In the final moments of “Baby Made a Mess,” Jake — perhaps not quite a free man yet — is let into a White House war room/bunker, where Liv and Fitz are waiting for him. We’ll find out what happens next, but until then, I’ll be haunted by something Abby asks her former boss when Olivia is urging her to go public about Chip: She wants to know what happens to women after they tell their stories — women like Anita Hill and Monica Lewinsky. It’s not a pretty picture, and clearly it has a lot to do with why Abby — and Liv, and Mellie — are all making effective yet troubling choices to operate in the shadows. They’re resorting to far more antiquated methods women have used to exert power, and the message is much darker and more ambivalent about feminism and its victories than we usually see from Scandal.

Also this week:

  • Huck’s son, clearly a computer/spy prodigy, tracks him down at the OPA offices.
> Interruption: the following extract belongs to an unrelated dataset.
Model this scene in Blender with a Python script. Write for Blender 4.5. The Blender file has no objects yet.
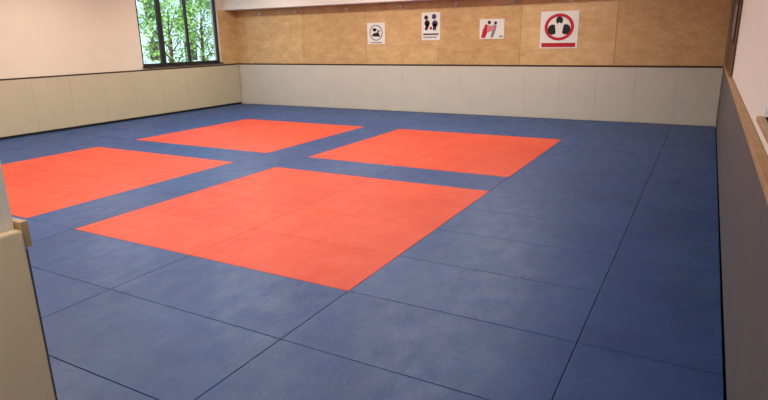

They should probably do a better job securing their network, honestly.
  • After last week’s conversation with Abby, Cyrus purposely gives Michael false information and waits to see whether it leaks.
  • It does, but via an unexpected source: Mellie, who’s hot to seize power after her encounter with another former FLOTUS, and starts talking foreign policy on TV.
  • This business with the dead teenage girls and the file full of Olivia Pope surveillance photos continues. This week, Quinn confronts Jeremy Winslow about them and he responds by shooting himself in the head while she watches. I hate this storyline, and at this point I’m guessing it won’t come to the fore until the second half of the season.